Es gab 1945 zwar einen Bruch. Aber doch auch eine gewisse Kontinuität, weil es keine entscheidende Wendung gab, wie im Osten. Zwei Beispiele: Noch 1945 wurden in der “Ostzone” praktisch alle Schullehrer der Hitlerzeit entlassen, im Westen wurden sie praktisch übernommen. 1946 wurden im Osten alle Kriegsverbrecher, d.h. auch alle Konzernherren enteignet, im Westen bestenfalls zeitweilig aus der Wirtschaft entlassen und dann wieder eingesetzt. Wieder die verfluchte Kontinuität.

 

Eindrucksvolles Bekenntnis zur antifaschistischen Demokratie: Die Gründung der DDR

Die Gründung der Deutschen Demokratischen Republik am 7. Oktober 1949 lässt sich nur im Zusammenhang mit der gesamtdeutschen Entwicklung verstehen. Die Entwicklung im Osten wurde von der demokratischen und antifaschistischen Umgestaltung bestimmt. Eine entscheidende Rolle spielte die Volkskongressbewegung, die eine gesamtdeutsche Bewegung war und für die Einheit Deutschlands auf der Grundlage der Potsdamer Beschlüsse eintrat. Während im Westen das Hauptdokument der deutschen Spaltung, das westdeutsche Grundgesetz, ausgearbeitet wurde, organisierten die in der Volkskongressbewegung vereinten demokratischen Kräfte eine große Volksdiskussion über die verfassungsrechtliche Gestaltung der künftigen demokratischen Republik. Grundlage bildete der Verfassungsentwurf. Der Entwurf wurde in über 9000 Versammlungen in OST und WEST beraten. 15.000 Resolutionen und 503 Abänderungsvorschläge gingen dem Deutschen Volksrat zu. In einem “Manifest an das deutsche Volk” wurde dazu aufgerufen: Für ein einiges, unabhängiges, demokratisches Deutschland einzutreten, ein Friedensvertrag abzuschließen und die Besatzer abzuziehen.

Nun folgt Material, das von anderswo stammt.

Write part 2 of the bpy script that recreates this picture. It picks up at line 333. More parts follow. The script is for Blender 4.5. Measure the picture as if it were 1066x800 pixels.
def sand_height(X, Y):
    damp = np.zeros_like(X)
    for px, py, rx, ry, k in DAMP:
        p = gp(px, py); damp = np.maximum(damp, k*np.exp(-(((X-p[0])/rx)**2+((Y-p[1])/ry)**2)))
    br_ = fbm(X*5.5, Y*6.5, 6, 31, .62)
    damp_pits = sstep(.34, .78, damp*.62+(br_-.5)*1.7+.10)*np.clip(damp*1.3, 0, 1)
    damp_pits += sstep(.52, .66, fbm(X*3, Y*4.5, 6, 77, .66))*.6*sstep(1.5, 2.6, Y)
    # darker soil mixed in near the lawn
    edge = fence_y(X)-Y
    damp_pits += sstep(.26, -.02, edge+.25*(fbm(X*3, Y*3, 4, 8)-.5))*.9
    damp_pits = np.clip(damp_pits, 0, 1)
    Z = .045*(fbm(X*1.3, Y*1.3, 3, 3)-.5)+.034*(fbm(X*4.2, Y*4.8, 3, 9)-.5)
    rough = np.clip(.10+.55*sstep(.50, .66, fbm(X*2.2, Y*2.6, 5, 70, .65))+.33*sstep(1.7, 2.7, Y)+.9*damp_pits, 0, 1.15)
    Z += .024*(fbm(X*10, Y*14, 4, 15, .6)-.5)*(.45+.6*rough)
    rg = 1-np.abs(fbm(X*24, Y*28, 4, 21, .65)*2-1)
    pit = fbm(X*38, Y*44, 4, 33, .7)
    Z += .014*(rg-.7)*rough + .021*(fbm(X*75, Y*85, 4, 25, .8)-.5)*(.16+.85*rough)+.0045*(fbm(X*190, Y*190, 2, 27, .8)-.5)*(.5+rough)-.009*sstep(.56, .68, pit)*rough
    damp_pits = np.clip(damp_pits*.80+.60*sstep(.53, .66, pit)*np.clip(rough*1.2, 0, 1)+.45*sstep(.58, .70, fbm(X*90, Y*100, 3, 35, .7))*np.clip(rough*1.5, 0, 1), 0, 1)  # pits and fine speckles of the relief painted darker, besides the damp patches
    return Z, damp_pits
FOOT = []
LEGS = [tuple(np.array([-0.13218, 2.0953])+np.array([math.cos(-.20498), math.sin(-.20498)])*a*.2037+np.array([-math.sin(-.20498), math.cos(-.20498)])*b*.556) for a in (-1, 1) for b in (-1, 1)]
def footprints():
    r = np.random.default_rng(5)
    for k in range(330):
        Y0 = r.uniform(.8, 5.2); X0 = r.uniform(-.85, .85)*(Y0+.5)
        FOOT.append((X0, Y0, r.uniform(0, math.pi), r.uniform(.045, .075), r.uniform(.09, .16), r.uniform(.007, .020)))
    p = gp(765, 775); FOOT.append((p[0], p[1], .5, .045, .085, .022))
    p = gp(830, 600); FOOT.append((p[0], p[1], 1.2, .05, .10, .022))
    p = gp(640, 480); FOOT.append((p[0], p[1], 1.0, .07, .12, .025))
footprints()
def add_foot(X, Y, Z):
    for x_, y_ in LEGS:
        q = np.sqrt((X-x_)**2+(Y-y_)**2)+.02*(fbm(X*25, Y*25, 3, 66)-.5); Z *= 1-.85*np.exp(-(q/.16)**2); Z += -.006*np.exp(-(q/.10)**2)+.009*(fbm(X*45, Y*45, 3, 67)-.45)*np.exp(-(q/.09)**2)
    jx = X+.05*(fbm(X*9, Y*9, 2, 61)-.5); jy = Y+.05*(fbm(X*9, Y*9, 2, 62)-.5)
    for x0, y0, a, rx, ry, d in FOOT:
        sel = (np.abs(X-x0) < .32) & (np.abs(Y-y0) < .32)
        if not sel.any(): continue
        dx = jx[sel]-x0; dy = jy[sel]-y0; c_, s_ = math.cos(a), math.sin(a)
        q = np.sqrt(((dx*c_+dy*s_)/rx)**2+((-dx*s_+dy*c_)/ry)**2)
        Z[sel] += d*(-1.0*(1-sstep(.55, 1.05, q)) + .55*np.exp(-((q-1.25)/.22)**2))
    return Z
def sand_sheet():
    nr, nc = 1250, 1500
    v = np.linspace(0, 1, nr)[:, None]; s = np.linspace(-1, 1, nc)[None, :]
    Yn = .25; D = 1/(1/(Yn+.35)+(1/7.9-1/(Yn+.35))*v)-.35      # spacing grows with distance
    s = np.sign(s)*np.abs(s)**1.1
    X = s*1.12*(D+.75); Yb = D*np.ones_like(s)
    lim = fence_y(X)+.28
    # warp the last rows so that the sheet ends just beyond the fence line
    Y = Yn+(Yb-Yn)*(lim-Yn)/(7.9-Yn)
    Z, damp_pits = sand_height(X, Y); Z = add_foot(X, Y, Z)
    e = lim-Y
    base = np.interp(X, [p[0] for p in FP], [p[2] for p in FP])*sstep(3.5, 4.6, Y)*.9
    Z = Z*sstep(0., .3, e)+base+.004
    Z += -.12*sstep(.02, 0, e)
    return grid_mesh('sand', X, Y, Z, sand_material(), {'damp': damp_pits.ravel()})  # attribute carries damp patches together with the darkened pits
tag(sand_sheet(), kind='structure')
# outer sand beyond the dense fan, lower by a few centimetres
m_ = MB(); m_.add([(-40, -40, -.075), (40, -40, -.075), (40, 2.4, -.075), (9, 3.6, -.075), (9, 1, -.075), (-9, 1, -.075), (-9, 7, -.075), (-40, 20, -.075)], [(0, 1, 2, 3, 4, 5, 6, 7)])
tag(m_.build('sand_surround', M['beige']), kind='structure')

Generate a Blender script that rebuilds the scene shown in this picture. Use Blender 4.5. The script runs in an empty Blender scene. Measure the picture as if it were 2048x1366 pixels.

In den Westzonen war eine freie Willensäußerung nicht möglich gewesen. Wahlen zum Volkskongress von den dortigen Besatzungsmächten nicht gestattet worden. Es gelang der Volkskongressbewegung jedoch nicht die Spaltung zu verhindern. Nach der Gründung des Spalterstaates BRD wurde die DDR gegründet. Das auf dem 3. Volkskongress vorgelegte Dokument wurde als Verfassung der DDR erklärt. Otto Grotewohl wurde mit der Regierungsbildung beauftragt. Wilhelm Pieck wurde zum ersten Präsidenten des ersten Arbeiter-und-Bauern-Staates auf deutschem Boden. Ein neues Kapitel deutscher Geschichte war aufgeschlagen.